On Monday MTV switched from a strictly flash-based website to an “html” version. The look and feel is a lot like a YouTube or any other Web 2.0 site that’s out there. The interesting thing is that they ever went with a primarily flash-based design in the first place. Most designers with minimal experience know you should not use flash to develop an entire website and they are familiar with the reasons why.

There is an article on Jeff Hendrickson design (great blog btw, subscribe to the RSS) titled “The Case Against Flash” that sums it up pretty nicely. The key points:

  • Flash is a plugin: users will have to install it to see your content.
  • Flash is slow to load: users want their content when they want it, not 27 seconds after clicking a link.
  • Flash is often unnecessary: unless you’re designing a game or short movie or advanced web-based application you don’t need flash for sounds and animations.
  • Flash breaks the standard browser use pattern: right clicking and back buttons don’t produce the same results in flash as they do on standard pages.
  • Flash can’t be craweld: search engines have a hard (if not impossible) time with flash.

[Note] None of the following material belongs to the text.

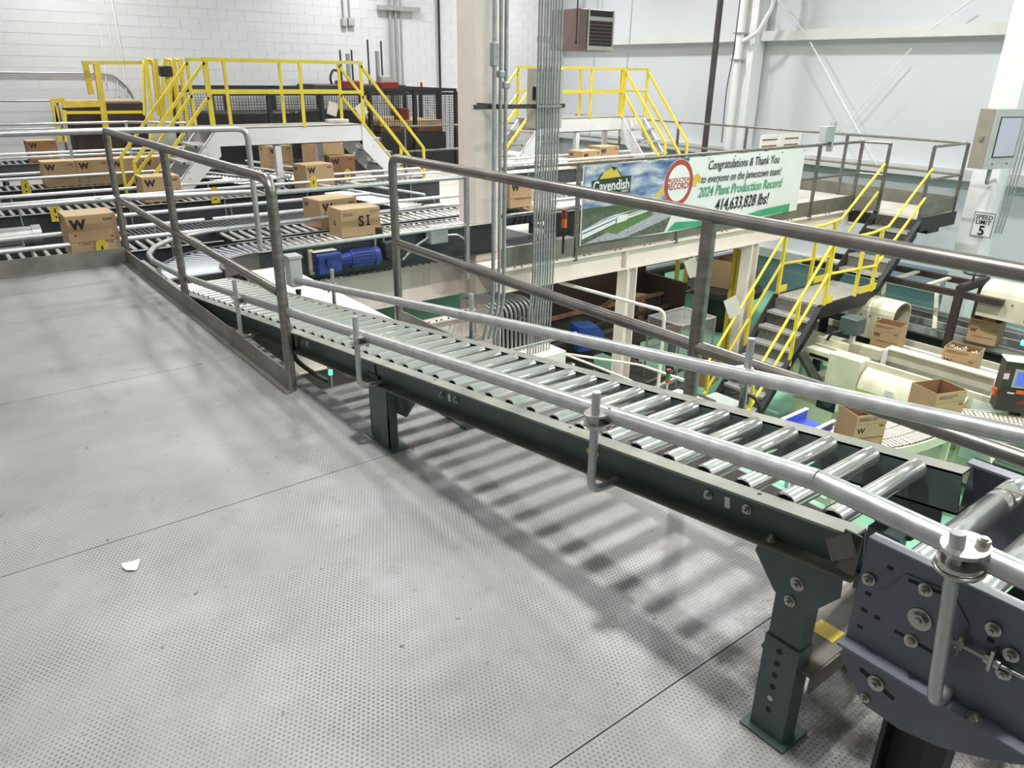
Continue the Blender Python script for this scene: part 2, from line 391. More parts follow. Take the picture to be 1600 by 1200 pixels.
# --- mezzanine floor
mez = struct('floor', MB().box((-6, 7.32, MZ-.12), (2.0, YB, MZ-.012)).box((2.0, 7.45, MZ-.12), (5.4, YB, MZ-.012)).box((5.4, 6.62, MZ-.12), (12.5, YB, MZ-.012)).box((4.95, 6.62, MZ-.12), (5.4, 7.0, MZ-.012))
             .box((12.5, 5.5, MZ-.12), (13.75, YB, MZ-.012)), M['cream'])
for i in range(8):
    x0 = -6+i*2.5
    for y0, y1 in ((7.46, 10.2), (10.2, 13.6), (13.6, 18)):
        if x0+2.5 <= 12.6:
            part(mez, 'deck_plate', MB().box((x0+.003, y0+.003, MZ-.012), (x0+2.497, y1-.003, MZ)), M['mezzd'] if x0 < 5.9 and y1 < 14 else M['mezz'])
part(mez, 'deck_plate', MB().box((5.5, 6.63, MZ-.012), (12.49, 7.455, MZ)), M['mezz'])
part(mez, 'deck_plate', MB().box((12.503, 5.5, MZ-.012), (13.75, 9.5, MZ)), M['mezz'])

# ============================================================ DECK RAILINGS
def rail_post(root, p, z0, z1, r=.024, m='rail', base=True, square=False):
    mb = MB()
    if square: mb.box((p[0]-r, p[1]-r, z0), (p[0]+r, p[1]+r, z1))
    else: mb.cyl((p[0], p[1], z0), (p[0], p[1], z1), r, 14)
    if base: mb.box((p[0]-r*1.5, p[1]-r*1.5, z0), (p[0]+r*1.5, p[1]+r*1.5, z0+.012))
    return part(root, 'post', mb, M[m])
X1 = 1.375
r1 = thing('guard_railing', 'grey steel pipe railing with kick plate along the left edge of the deck', 'railing', (X1, 3.66, 0))
for y in (7.28, 5.54): rail_post(r1, (X1, y), .0, 1.10, .026)
part(r1, 'top_rail', MB().tube([(-4.5, 7.28, 1.11), (X1, 7.28, 1.11), (2.49, 7.06, 1.11), (2.49, 7.06, .02)], .026, 12, .09), M['galv'])
part(r1, 'mid_rail', MB().tube([(-4.5, 7.28, .555), (X1, 7.28, .555), (2.46, 7.07, .555)], .024, 12, .03), M['galv'])
part(r1, 'top_rail', MB().tube([(X1, 7.26, 1.11), (X1, 3.66, 1.11), (X1, 3.66, 0)], .027, 14, .085), M['rail'])
part(r1, 'mid_rail', MB().tube([(X1, 7.26, .555), (X1, 3.69, .54)], .025, 12), M['rail'])
part(r1, 'kick_plate', kick((X1-.02, 7.26), (X1-.02, 3.62)), M['kick'])
part(r1, 'kick_plate', kick((-4.5, 7.25), (X1-.02, 7.25), .14, .008, 0), M['kick'])
for x in (-1.2, -3.2): rail_post(r1, (x, 7.28), .0, 1.10, .026)
X2 = 2.41
r2 = thing('guard_railing', 'thick brushed steel railing crossing the photo from centre to right edge', 'railing', (X2, 1.83, 0))
part(r2, 'top_rail', MB().tube([(X2, 4.30, 0), (X2, 4.30, 1.105), (X2, -1.5, 1.105)], .027, 16, .07), M['railwarm'])
part(r2, 'mid_rail', MB().tube([(X2, 4.28, .57), (X2, -1.5, .57)], .027, 14), M['railwarm'])
rail_post(r2, (X2, 1.83), 0, 1.09, .030, 'rail'); rail_post(r2, (X2, -.7), 0, 1.09, .030, 'rail')
part(r2, 'kick_plate', MB().bar((X2-.012, 4.33, .062), (X2-.012, -1.5, .062), .008, .125).bar((X2-.03, 4.33, .004), (X2-.03, -1.5, .004), .04, .008), M['kick'])

# ============================================================ FOREGROUND ROLLER CONVEYOR
def bolt(mb, p, n, r=.011, h=.010, washer=True):
    p = Vector(p); n = Vector(n)
    if washer: mb.cyl(p, p+n*.003, r*1.5, 14)
    mb.cyl(p, p+n*h, r, 6); mb.cyl(p+n*h, p+n*(h+.006), r*.5, 8)
def roller_mesh(L, r, n=20, groove=False):
    mb = MB(); mb.cur = 0
    prof = [(-L/2, r), (L/2, r)]
    if groove:
        for gx in (L/2-.075, L/2-.115):
            prof += [(gx-.007, r), (gx-.004, r*.88), (gx+.004, r*.88), (gx+.007, r)]
        prof.sort()
    vs = []; fs = []
    for x, rr in prof:
        for i in range(n): vs.append((x, rr*math.cos(2*PI*i/n), rr*math.sin(2*PI*i/n)))
    for k in range(len(prof)-1):
        for i in range(n): fs.append((k*n+i, k*n+(i+1) % n, (k+1)*n+(i+1) % n, (k+1)*n+i))
    mb.add(vs, fs, True)
    mb.cur = 1
    for sx in (-1, 1):
        mb.cur = 0
        ro = [(sx*L/2, r*math.cos(2*PI*i/n), r*math.sin(2*PI*i/n)) for i in range(n)]; ri = [(sx*L/2, .78*y_, .78*z_) for x_, y_, z_ in ro]
        mb.add(ro+ri, [(i, (i+1) % n, n+(i+1) % n, n+i) for i in range(n)])
        mb.cur = 1; mb.cyl((sx*(L/2-.004), 0, 0), (sx*(L/2-.002), 0, 0), r*.78, n)
        mb.cyl((sx*L/2, 0, 0), (sx*(L/2+.02), 0, 0), .006, 6)
    return mb.mesh('roller', [M['roller'], M['rollerd']])
TILT = math.atan(.1255)
cv = thing('roller_conveyor', 'declining gravity roller conveyor with dark green channel frames on the near deck', 'conveyor', (1.695, .615, .690), rot=(-TILT, 0, 0))
CL = 5.72   # length along the slope
def L2(y): return y/math.cos(TILT)
def channel(x_web, sgn, y0, y1, zt=0.0, h=.115, fl=.052, t=.006):
    """C channel opening outwards: web at x_web, flanges towards sgn"""
    a = MB(); a.cur = 0
    a.box((x_web, y0, zt-h), (x_web+sgn*t, y1, zt))
    a.cur = 1; a.box((x_web, y0, zt-t), (x_web+sgn*fl, y1, zt)); a.box((x_web, y0, zt), (x_web+sgn*fl, y1, zt+.0008))
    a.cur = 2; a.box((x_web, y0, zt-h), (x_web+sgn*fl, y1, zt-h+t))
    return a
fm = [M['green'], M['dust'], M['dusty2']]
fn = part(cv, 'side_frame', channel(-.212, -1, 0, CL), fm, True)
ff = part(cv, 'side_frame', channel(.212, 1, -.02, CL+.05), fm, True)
mb = MB(); mb.box((-.222, .0, -.012), (-.216, .02, .012))
rm = roller_mesh(.404, .0265, 22)
for k in range(47):
    y = .085 + k*.1215
    if y < CL-.03: link('roller', rm, cv, (0, y, -.0125))
# bolts, slots on the near frame and inside the far one
for y in (.30, .42, 1.62, 1.72, 3.02, 3.10):
    b_ = MB(); bolt(b_, (-.218, y, -.058), (-1, 0, 0), .009); part(fn, 'bolt', b_, M['bolt'], True)
for y in (.36, 1.67, 3.06):
    b_ = MB().prism([(-.2185, y-.008, -.075), (-.2185, y+.008, -.075), (-.2185, y+.008, -.045), (-.2185, y-.008, -.045)], (-.001, 0, 0)); part(fn, 'slot', b_, M['sign'], True)
for y in (.02, .22): 
    b_ = MB(); bolt(b_, (-.232, y, -.109), (0, 0, 1), .011); part(fn, 'bolt', b_, M['bolt'], True)
for y in (.35, .62, .86, 1.1, 1.36, 1.6, .12, 1.85):
    b_ = MB(); b_.cyl((.212, y, -.055), (.206, y, -.055), .007, 10).cyl((.206, y, -.055), (.202, y, -.055), .004, 8); part(ff, 'bolt', b_, M['bolt'], True)
for y in (.26, .95, 1.75):
    b_ = MB().cyl((-.228, y, .0005), (-.228, y, .0015), .006, 10); part(fn, 'hole', b_, M['slot'], True)
b_ = MB(); vs = [(-.2192, .86+.028*math.cos(a*PI/10), -.062+.014*math.sin(a*PI/10)) for a in range(20)]; b_.prism(vs, (-.001, 0, 0)); part(fn, 'yellow_sticker', b_, M['yellowd'], True)
# splice plates under the joint near the second leg
part(fn, 'splice_plate', MB().box((-.224, 2.28, -.112), (-.218, 2.46, -.008)), M['green'], True)
part(fn, 'splice_plate', MB().box((-.226, .70, -.135), (-.216, .92, -.110)).box((-.25, .74, -.128), (-.17, .86, -.118)), M['green'], True)
# cross ties between the frames
for y in (.16, .95, 1.9, 2.9, 3.9, 4.9):
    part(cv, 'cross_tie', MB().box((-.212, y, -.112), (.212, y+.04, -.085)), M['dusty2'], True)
# --- guide rails (upright roots, part of the conveyor but level in the world): helper in world space
inv = cv.matrix_basis.inverted() if False else (Matrix.Translation(cv.location) @ Matrix.Rotation(-TILT, 4, 'X')).inverted()
def wpart(root, name, mb, m, **k):
    mb.v = [tuple(inv @ Vector(v)) for v in mb.v]; return part(root, name, mb, m, True, **k)
XN, XF = 1.397, 2.0
gr = [(XN, -.45, .792), (XN, .30, .792), (XN, .70, .800), (XN, 2.79, .545), (XN, 4.30, .362), (XN+.01, 5.7, .20)]
rc = Vector((2.44, 6.53, 0))
for a in range(0, 91, 15): gr.append((rc.x-1.03*math.cos(math.radians(a)), rc.y+1.03*math.sin(math.radians(a)), .15))
gr += [(3.3, 7.57, .15), (4.9, 7.57, .15)]
wpart(cv, 'guide_rail', MB().tube(gr[:3], .0245, 16, .1, True).tube([(XN, .70, .800), (XN, 4.30, .362)], .0245, 16).tube(gr[4:], .0225, 12), M['galv'])
wpart(cv, 'guide_rail', MB().tube([(XF, -.6, .94), (XF, 2.5, .556), (XF, 5.02, .225)], .0245, 16), M['galv'])
def clamp_post(p, zb, zt, side, near):
    x, y, z = p
    mb = MB(); xr = x-side*.047
    mb.tube([(xr+side*.11, y-.035, zb), (xr, y-.035, zb), (xr, y-.035, zt)], .0125, 12, .045)
    rod = wpart(cv, 'rail_post', mb, M['galv'])
    c = MB()
    mx, my = (xr*.55+x*.45), y-.028
    for dz in (-.016, .013):
        c.prism([(mx+.050*math.cos(k*PI/8), my+.034*math.sin(k*PI/8), z+dz) for k in range(16)], (0, 0, .006))
    c.cyl((x-.005*side, y-.05, z-.03), (x-.005*side, y-.05, z+.035), .008, 8).cyl((x-.005*side, y-.05, z+.018), (x-.005*side, y-.05, z+.028), .013, 6)
    c.tube([(xr+.018*math.cos(a*PI/6), y-.035+.02*math.sin(a*PI/6), z-.018) for a in range(13)], .004, 6)
    wpart(rod, 'clamp', c, M['bolt'])
inv_cv = inv
for y, z, zb, zt in ((1.37, .714, .485, .80), (2.82, .536, .32, .645), (4.36, .35, .12, .47)): clamp_post((XN, y, z), zb, zt, 1, True)
for y, z, zb, zt in ((1.37, .69, .40, .815), (2.96, .498, .26, .60), (4.55, .285, .05, .40)): clamp_post((XF, y, z), zb, zt, -1, False)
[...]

The interesting thing here is that MTV went with the flash design in the first place. One would think that somewhere along the pre-development process someone would have pointed to the fact that flash is expensive to design and maintain and that with AJAX there are better, more user-friendly ways to accomplish the same things flash allowed you to do four or five years ago. I can only venture a guess at how much some webdesign firm took from MTV, not to mention the related costs of converting the site back to standard pages.